> DIRECTIONS FOR THIS TASK: In the lines below, output everything from the first line through the line containing "COL = SC.collection" exactly as it is. Pictures are not part of the output.

> INFORMATION PROVIDED:
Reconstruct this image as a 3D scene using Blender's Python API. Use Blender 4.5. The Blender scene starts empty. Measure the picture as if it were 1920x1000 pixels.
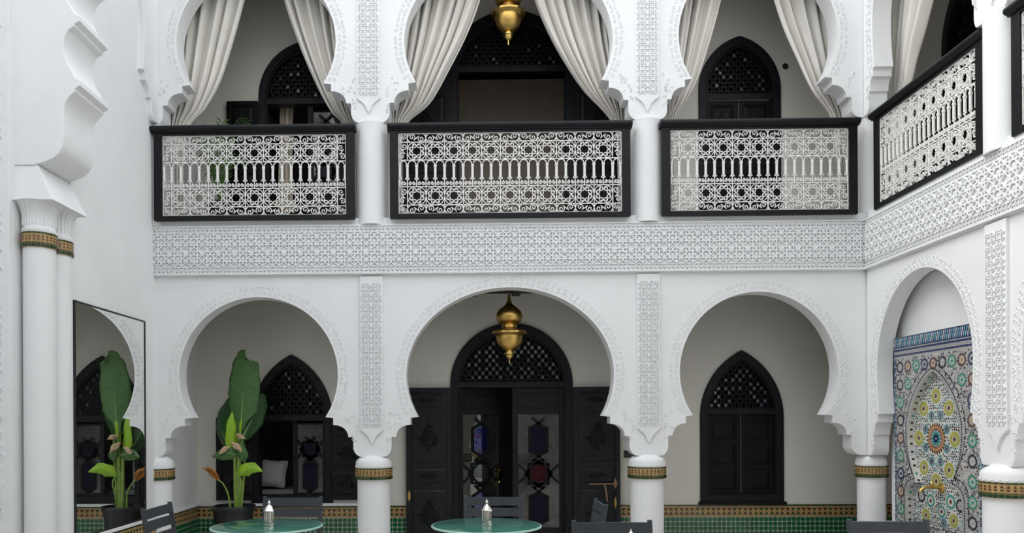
import bpy, bmesh, math, random
from mathutils import Vector, Matrix
from mathutils.geometry import tessellate_polygon
PI = math.pi
R = math.radians
random.seed(7)
SC = bpy.context.scene
COL = SC.collection

# ------------------------------------------------------------------ camera
F, PCX, PCY, YAW, ROLL, EYE = 1400.0, 871.0, 790.0, R(.97), R(.3), 1.45
cd = bpy.data.cameras.new('camera')
cam = bpy.data.objects.new('camera', cd)
COL.objects.link(cam)
cd.sensor_fit = 'HORIZONTAL'
cd.sensor_width = 36.0
cd.lens = 36.0 * F / 1920.0
cd.shift_x = (960 - PCX) / 1920.0
cd.shift_y = (PCY - 500) / 1920.0
cd.clip_start = .05
cam.matrix_world = (Matrix.Translation((0, 0, EYE)) @ Matrix.Rotation(YAW, 4, 'Z')
                    @ Matrix.Rotation(PI / 2, 4, 'X') @ Matrix.Rotation(-ROLL, 4, 'Z'))
SC.camera = cam

# ------------------------------------------------------------------ light: overcast sky over the open court, weak soft sun
w = bpy.data.worlds.new('sky')
SC.world = w
w.use_nodes = True
bg = w.node_tree.nodes['Background']
bg.inputs[0].default_value = (.93, .965, 1.0, 1)
bg.inputs[1].default_value = 2.75
sd = bpy.data.lights.new('sun', 'SUN')
sd.energy = 3.3
sd.angle = R(50)
sd.color = (1.0, .97, .93)
sun = bpy.data.objects.new('sun', sd)
COL.objects.link(sun)
sun.rotation_euler = Vector((.68, -.10, -.73)).to_track_quat('-Z', 'Y').to_euler()
vs = SC.view_settings
vs.view_transform = 'Standard'
vs.look = 'None'
vs.gamma = 1
vs.exposure = -.33
vs.use_curve_mapping = False


def ray(px, py):
    a, b = px - PCX, PCY - py
    c, s = math.cos(ROLL), math.sin(ROLL)
    a, b = a * c + b * s, -a * s + b * c
    return Vector((-math.sin(YAW) * F + math.cos(YAW) * a, math.cos(YAW) * F + math.sin(YAW) * a, b))


def at(px, py, Y):           # the point of the place at depth Y
    r = ray(px, py)
    t = Y / r.y
    return Vector((r.x * t, Y, EYE + r.z * t))


def atx(px, py, X):
    r = ray(px, py)
    t = X / r.x
    return Vector((X, r.y * t, EYE + r.z * t))


# ------------------------------------------------------------------ materials
MATS = {}


def mat(name, col, rough=.6, metal=0.0, spec=.5, var=.0, vscale=6.0, bump=0.0, bscale=40.0, trans=0.0, sheen=0.0, sub=0.0, stretch=None):
    m = bpy.data.materials.new(name)
    m.use_nodes = True
    nt = m.node_tree
    b = nt.nodes['Principled BSDF']
    b.inputs['Base Color'].default_value = (*col, 1)
    b.inputs['Roughness'].default_value = rough
    b.inputs['Metallic'].default_value = metal
    b.inputs['Specular IOR Level'].default_value = spec
    b.inputs['Transmission Weight'].default_value = trans
    if sheen:
        b.inputs['Sheen Weight'].default_value = sheen
    tc = nt.nodes.new('ShaderNodeTexCoord')
    mp = nt.nodes.new('ShaderNodeMapping')
    nt.links.new(tc.outputs['Object'], mp.inputs[0])
    if stretch:
        mp.inputs['Scale'].default_value = stretch
    if var:
        n = nt.nodes.new('ShaderNodeTexNoise')
        n.inputs['Scale'].default_value = vscale
        n.inputs['Detail'].default_value = 5
        nt.links.new(mp.outputs[0], n.inputs['Vector'])
        r = nt.nodes.new('ShaderNodeValToRGB')
        r.color_ramp.elements[0].position = .3
        r.color_ramp.elements[1].position = .7
        r.color_ramp.elements[0].color = (*[max(0, c * (1 - var)) for c in col], 1)
        r.color_ramp.elements[1].color = (*[min(1, c * (1 + var)) for c in col], 1)
        nt.links.new(n.outputs[0], r.inputs[0])
        nt.links.new(r.outputs[0], b.inputs['Base Color'])
    if bump:
        n = nt.nodes.new('ShaderNodeTexNoise')
        n.inputs['Scale'].default_value = bscale
        n.inputs['Detail'].default_value = 4
        nt.links.new(mp.outputs[0], n.inputs['Vector'])
        bp = nt.nodes.new('ShaderNodeBump')
        bp.inputs['Strength'].default_value = bump
        bp.inputs['Distance'].default_value = .01
        nt.links.new(n.outputs[0], bp.inputs['Height'])
        nt.links.new(bp.outputs[0], b.inputs['Normal'])
    MATS[name] = m
    return m


mat('plaster', (.80, .805, .81), .75, var=.025, vscale=2.5, bump=.12, bscale=60)
mat('plaster_back', (.74, .71, .645), .8, var=.03, vscale=2, bump=.1, bscale=50)
mat('stucco', (.79, .795, .80), .8, var=.03, vscale=9, bump=.08, bscale=120)
mat('wood', (.0065, .0072, .009), .45, spec=.25, var=.35, vscale=3, bump=.25, bscale=30, stretch=(8, 8, 1.2))
mat('wood_shutter', (.0115, .0125, .015), .42, spec=.3, var=.35, vscale=3, bump=.25, bscale=30, stretch=(8, 8, 1.2))
mat('wood_dark', (.004, .0045, .0055), .5, spec=.2, var=.3, vscale=5)
mat('wood_ceiling', (.02, .014, .01), .6, var=.4, vscale=4, stretch=(1, 8, 1))
mat('rail_paint', (.008, .009, .011), .40, spec=.2, var=.25, vscale=5, bump=.1)
mat('iron_white', (.80, .79, .765), .55, var=.05, vscale=30)
mat('iron_black', (.012, .012, .013), .4)
mat('chair_paint', (.035, .041, .049), .42, var=.15, vscale=12)
mat('chair_dark', (.016, .018, .021), .42, var=.15, vscale=12)
mat('brass', (.66, .43, .13), .33, 1.0, var=.18, vscale=9, bump=.05, bscale=60)
mat('brass_bright', (.72, .52, .16), .22, 1.0)
mat('copper', (.42, .25, .15), .45, .8)
mat('silver', (.82, .80, .74), .14, 1.0, var=.06, vscale=40)
mat('curtain', (.76, .73, .675), .9, var=.04, vscale=3, sheen=.2, bump=.06, bscale=180)
mat('linen', (.75, .66, .55), .9, var=.05)
mat('glass_green', (.055, .17, .135), .08, var=.25, vscale=7)
mat('glass_edge', (.36, .58, .50), .12)
mat('pane_dark', (.045, .042, .038), .06, spec=.9, var=.35, vscale=14)
mat('pane_lozenge', (.11, .125, .17), .08, spec=.8, var=.8, vscale=9)
mat('pane_blue', (.003, .0035, .014), .3, spec=.15)
mat('pane_red', (.032, .003, .005), .3, spec=.15, var=.5, vscale=25)
mat('room', (.42, .36, .30), .9, var=.08)
mat('cushion', (.42, .41, .42), .9)
mat('bench', (.22, .22, .23), .8)
mat('pot', (.010, .011, .013), .35)
mat('soil', (.03, .022, .016), .95, bump=.5)
mat('leaf_mid', (.055, .135, .032), .42, var=.25, vscale=14, stretch=(1, 1, 6))
mat('leaf_dark', (.014, .062, .012), .40, var=.25, vscale=10)
mat('leaf_bright', (.26, .46, .02), .45, var=.2, vscale=12)
mat('leaf_rib', (.30, .46, .10), .45)
mat('leaf_stem', (.22, .34, .06), .5, var=.2, vscale=14)
mat('leaf_dry', (.50, .36, .22), .8, var=.3, vscale=40)
mat('leaf_orange', (.42, .17, .025), .6, var=.6, vscale=30)
mat('palm', (.07, .16, .025), .5, var=.3, vscale=20)
mat('t_green', (.008, .115, .040), .12, spec=.6, var=.45, vscale=30)
mat('t_gold', (.42, .27, .11), .3, var=.25, vscale=30)
mat('t_brown', (.055, .020, .010), .25, var=.5, vscale=20)
mat('t_dgreen', (.010, .045, .016), .2, var=.4, vscale=20)
mat('grout', (.50, .50, .42), .8, var=.1, vscale=30)
mat('z_white', (.62, .62, .58), .25, var=.08, vscale=30)
mat('z_grey', (.36, .36, .36), .3, var=.12, vscale=30)
mat('z_black', (.012, .012, .016), .2)
mat('z_navy', (.018, .028, .11), .2, var=.3, vscale=30)
mat('z_teal', (.05, .27, .25), .2, var=.25, vscale=30)
mat('z_green', (.05, .34, .20), .2, var=.2, vscale=30)
mat('z_maroon', (.15, .045, .035), .25, var=.3, vscale=30)
mat('z_yellow', (.40, .40, .09), .25, var=.2, vscale=30)
mat('z_orange', (.48, .21, .07), .25, var=.2, vscale=30)
mat('z_sky', (.22, .42, .48), .25, var=.2, vscale=30)
mat('switch_black', (.03, .033, .035), .4)
mat('switch_grey', (.20, .22, .23), .4)
mat('hole', (.02, .018, .016), .9)


def mirror_mat(name, fac, dark, rough=.015):
    m = bpy.data.materials.new(name)
    m.use_nodes = True
    nt = m.node_tree
    nt.nodes.remove(nt.nodes['Principled BSDF'])
    g = nt.nodes.new('ShaderNodeBsdfGlossy')
    g.inputs['Color'].default_value = (.9, .92, .9, 1)
    g.inputs['Roughness'].default_value = rough
    d = nt.nodes.new('ShaderNodeBsdfDiffuse')
    d.inputs['Color'].default_value = (*dark, 1)
    x = nt.nodes.new('ShaderNodeMixShader')
    x.inputs[0].default_value = fac
    nt.links.new(d.outputs[0], x.inputs[1])
    nt.links.new(g.outputs[0], x.inputs[2])
    nt.links.new(x.outputs[0], nt.nodes['Material Output'].inputs[0])
    MATS[name] = m


mirror_mat('mirror_glass', .96, (.1, .12, .11), .002)
mirror_mat('door_glass', .30, (.030, .028, .026), .01)
mirror_mat('door_glass_blue', .25, (.008, .008, .05), .01)
MATS['door_glass_blue'].node_tree.nodes['Glossy BSDF'].inputs[0].default_value = (.45, .45, .95, 1)


def floor_mat():
    m = mat('floor_tiles', (.4, .37, .33), .35)
    nt = m.node_tree
    b = nt.nodes['Principled BSDF']
    tc = nt.nodes.new('ShaderNodeTexCoord')
    br = nt.nodes.new('ShaderNodeTexBrick')
    br.offset = 0
    br.inputs['Scale'].default_value = 1
    br.inputs['Brick Width'].default_value = .3
    br.inputs['Row Height'].default_value = .3
    br.inputs['Mortar Size'].default_value = .004
    br.inputs['Color1'].default_value = (.66, .64, .60, 1)
    br.inputs['Color2'].default_value = (.62, .60, .56, 1)
    br.inputs['Mortar'].default_value = (.25, .24, .22, 1)
    nt.links.new(tc.outputs['Object'], br.inputs[0])
    nt.links.new(br.outputs[0], b.inputs['Base Color'])


floor_mat()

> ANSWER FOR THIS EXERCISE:
Reconstruct this image as a 3D scene using Blender's Python API. Use Blender 4.5. The Blender scene starts empty. Measure the picture as if it were 1920x1000 pixels.
import bpy, bmesh, math, random
from mathutils import Vector, Matrix
from mathutils.geometry import tessellate_polygon
PI = math.pi
R = math.radians
random.seed(7)
SC = bpy.context.scene
COL = SC.collection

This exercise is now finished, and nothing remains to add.